Un’altra grande inondazione, paragonabile al diluvio che riempì il bacino del Mediterraneo sulla Terra, avvenne nella ‘Ares Vallis’. Le fotografie inviate dal modulo d’atterraggio ‘Pathfinder’ della NASA nel luglio del 1997, mostrano che un tempo, questo immenso canale doveva essere colmo di acqua per chilometri e chilometri.
Quando è avvenuto tutto ciò?
È ormai opinione generalmente condivisa, che miliardi di anni fa su Marte prevalessero condizioni climatiche calde e umide.
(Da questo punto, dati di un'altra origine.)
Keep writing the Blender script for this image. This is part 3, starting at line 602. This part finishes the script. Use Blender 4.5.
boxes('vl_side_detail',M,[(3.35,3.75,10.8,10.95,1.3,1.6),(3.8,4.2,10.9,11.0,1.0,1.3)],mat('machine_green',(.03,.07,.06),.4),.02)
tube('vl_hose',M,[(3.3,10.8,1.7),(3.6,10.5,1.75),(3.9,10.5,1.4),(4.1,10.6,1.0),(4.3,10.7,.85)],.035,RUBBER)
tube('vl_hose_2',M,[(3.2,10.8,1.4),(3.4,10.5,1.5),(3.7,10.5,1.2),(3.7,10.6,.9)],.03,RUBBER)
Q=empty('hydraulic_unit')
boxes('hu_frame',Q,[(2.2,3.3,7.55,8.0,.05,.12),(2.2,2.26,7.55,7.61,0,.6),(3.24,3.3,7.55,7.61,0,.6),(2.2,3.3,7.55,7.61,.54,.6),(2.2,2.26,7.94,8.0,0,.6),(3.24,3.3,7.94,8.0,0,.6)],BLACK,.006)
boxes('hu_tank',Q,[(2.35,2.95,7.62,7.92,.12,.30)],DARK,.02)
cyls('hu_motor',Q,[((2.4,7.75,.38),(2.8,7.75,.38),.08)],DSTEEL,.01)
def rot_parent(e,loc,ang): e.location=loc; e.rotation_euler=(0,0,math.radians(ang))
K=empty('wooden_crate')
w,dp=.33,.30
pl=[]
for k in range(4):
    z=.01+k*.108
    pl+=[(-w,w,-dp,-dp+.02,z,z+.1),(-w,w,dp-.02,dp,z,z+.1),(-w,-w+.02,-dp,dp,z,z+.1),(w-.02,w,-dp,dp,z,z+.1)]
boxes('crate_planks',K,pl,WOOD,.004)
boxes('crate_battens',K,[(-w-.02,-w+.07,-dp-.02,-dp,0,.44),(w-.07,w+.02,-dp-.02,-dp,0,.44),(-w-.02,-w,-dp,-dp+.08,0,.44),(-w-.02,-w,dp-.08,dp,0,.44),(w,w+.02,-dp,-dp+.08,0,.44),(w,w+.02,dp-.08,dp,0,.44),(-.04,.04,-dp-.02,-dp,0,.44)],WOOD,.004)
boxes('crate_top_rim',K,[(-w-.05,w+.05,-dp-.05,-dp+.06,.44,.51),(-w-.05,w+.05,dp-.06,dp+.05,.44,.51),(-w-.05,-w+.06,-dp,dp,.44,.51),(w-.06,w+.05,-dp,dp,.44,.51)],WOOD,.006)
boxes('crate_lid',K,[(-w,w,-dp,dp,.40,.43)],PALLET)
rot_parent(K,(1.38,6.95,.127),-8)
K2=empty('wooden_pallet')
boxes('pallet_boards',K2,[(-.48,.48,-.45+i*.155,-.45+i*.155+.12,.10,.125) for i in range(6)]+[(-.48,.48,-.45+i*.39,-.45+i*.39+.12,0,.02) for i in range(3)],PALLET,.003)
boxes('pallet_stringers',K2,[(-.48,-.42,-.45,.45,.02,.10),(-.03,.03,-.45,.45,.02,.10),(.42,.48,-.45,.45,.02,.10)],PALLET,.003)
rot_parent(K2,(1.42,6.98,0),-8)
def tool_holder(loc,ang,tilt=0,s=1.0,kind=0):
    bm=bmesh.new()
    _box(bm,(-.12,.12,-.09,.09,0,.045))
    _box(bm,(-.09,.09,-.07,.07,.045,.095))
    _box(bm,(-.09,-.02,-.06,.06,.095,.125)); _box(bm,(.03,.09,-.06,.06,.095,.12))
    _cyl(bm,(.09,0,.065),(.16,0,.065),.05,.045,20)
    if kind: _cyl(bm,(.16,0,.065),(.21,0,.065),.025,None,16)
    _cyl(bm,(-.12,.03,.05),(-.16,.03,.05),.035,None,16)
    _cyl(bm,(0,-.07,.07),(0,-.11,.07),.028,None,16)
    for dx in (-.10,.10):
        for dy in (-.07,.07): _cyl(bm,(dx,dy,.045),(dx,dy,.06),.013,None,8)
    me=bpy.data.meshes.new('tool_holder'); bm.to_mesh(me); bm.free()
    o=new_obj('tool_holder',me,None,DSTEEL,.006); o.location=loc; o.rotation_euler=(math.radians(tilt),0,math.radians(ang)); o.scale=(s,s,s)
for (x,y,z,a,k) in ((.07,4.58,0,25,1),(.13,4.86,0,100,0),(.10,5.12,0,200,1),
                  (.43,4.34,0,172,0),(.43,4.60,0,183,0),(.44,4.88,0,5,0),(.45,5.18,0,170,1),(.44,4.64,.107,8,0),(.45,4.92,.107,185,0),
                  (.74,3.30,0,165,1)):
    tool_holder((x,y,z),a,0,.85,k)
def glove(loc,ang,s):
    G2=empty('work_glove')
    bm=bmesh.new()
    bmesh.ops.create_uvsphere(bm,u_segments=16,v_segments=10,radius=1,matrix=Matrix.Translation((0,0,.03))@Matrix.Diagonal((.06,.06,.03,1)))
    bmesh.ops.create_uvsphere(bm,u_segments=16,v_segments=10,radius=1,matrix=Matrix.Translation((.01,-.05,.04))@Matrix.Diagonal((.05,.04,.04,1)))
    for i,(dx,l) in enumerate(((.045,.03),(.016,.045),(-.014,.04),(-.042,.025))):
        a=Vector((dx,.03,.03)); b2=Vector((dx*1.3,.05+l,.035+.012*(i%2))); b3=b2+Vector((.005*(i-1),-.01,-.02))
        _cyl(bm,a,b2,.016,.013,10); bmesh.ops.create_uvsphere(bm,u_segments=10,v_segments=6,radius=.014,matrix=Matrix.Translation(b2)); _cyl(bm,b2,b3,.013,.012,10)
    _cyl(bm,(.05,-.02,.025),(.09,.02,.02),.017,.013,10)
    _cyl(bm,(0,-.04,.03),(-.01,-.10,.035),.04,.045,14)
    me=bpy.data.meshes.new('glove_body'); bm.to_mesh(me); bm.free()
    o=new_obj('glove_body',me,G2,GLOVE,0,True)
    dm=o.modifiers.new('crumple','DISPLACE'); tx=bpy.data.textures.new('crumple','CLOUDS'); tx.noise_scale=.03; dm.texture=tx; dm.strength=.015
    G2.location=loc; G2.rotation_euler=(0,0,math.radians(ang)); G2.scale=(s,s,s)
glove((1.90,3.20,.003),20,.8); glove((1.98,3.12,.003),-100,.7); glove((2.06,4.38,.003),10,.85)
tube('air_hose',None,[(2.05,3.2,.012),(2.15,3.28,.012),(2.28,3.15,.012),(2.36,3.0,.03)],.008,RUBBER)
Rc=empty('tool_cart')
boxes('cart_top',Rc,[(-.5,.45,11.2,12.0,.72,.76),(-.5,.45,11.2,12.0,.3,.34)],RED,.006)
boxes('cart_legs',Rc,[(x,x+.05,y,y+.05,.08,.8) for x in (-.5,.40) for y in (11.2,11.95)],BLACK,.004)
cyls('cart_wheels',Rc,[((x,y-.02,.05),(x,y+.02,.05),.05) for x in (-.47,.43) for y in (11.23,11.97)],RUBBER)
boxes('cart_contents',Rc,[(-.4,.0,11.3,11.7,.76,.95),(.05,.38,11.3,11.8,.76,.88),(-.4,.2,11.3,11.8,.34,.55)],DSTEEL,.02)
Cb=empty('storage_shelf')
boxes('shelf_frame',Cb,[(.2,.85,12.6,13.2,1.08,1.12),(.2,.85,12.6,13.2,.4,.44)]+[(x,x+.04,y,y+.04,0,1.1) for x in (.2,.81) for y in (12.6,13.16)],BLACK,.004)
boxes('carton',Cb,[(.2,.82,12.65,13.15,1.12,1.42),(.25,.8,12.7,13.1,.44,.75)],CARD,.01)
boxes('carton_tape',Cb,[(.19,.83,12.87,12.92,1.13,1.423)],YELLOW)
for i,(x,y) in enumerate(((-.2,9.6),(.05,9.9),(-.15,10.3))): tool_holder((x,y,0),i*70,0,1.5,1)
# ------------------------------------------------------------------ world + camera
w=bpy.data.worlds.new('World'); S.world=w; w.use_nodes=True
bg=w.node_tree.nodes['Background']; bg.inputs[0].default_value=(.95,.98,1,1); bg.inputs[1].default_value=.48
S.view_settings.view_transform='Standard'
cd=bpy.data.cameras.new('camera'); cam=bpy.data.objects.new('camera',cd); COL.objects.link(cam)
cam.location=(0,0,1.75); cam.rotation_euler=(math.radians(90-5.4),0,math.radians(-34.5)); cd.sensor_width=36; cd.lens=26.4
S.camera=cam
Tuttavia, secondo ‘Harold Masursky’ del Geological Survey, sul pianeta vi fu acqua allo stato liquido fino ad alcuni milioni di anni fa. In Gran Bretagna, ‘Colin Pillinger’ si è spinto oltre. Il suo studio sui meteoriti di Marte, dimostrerebbe che l’acqua allo stato liquido e una qualche forma di vita primitiva, possano essere esistite sul Pianeta Rosso, fino a 600 mila anni fa. Altri ricercatori, propendono per una datazione ancora più recente: un grande cataclisma avrebbe colpito Marte, privandolo violentemente della sua atmosfera e dell’acqua, meno di 17 mila anni fa! La superficie di Marte è un misterioso puzzle. Tra i suoi strati è scritta la storia della morte di un mondo. Può essere inoltre che non ci si debba inoltrare in un passato risalente a miliardi di anni fa e che il destino che gravò su Marte, forse, non lasciò completamente indenne neppure la Terra.
Una nuova catastrofe?
Secondo recenti osservazioni astronomiche, il Pianeta Rosso potrebbe essere lo scenario di un catastrofico evento astronomico, nel momento in cui la cometa C/2013 A1 si troverà a passare vicinissima alla sua superficie. A rivelarlo sono i calcoli diffusi dal sito web dell’osservatorio russo Ison-NM, secondo i quali un eventuale impatto potrebbe creare un cratere del diametro di 500 chilometri. Secondo i modelli orbitali previsionali elaborati dagli astronomi, la cometa C/2013 A1 raggiungerà il massimo avvicinamento a Marte, il prossimo 19 ottobre 2014.
1 commento:
Un profano sarebbe meglio che rimanesse in silenzio in certi casi. Tuttavia può sempre osservare che gli esperti citano spesso, per gli eventi astronomici extraterrestri intervalli temporali di milioni di anni con una certa apoditticità che coloro che studiano le ere geologiche terrestri, basandosi su stratigrafie ponderate opinano con maggiore cautela. Come mai si può essere tanto sicuri per gli accadimenti geologici di un Pianeta?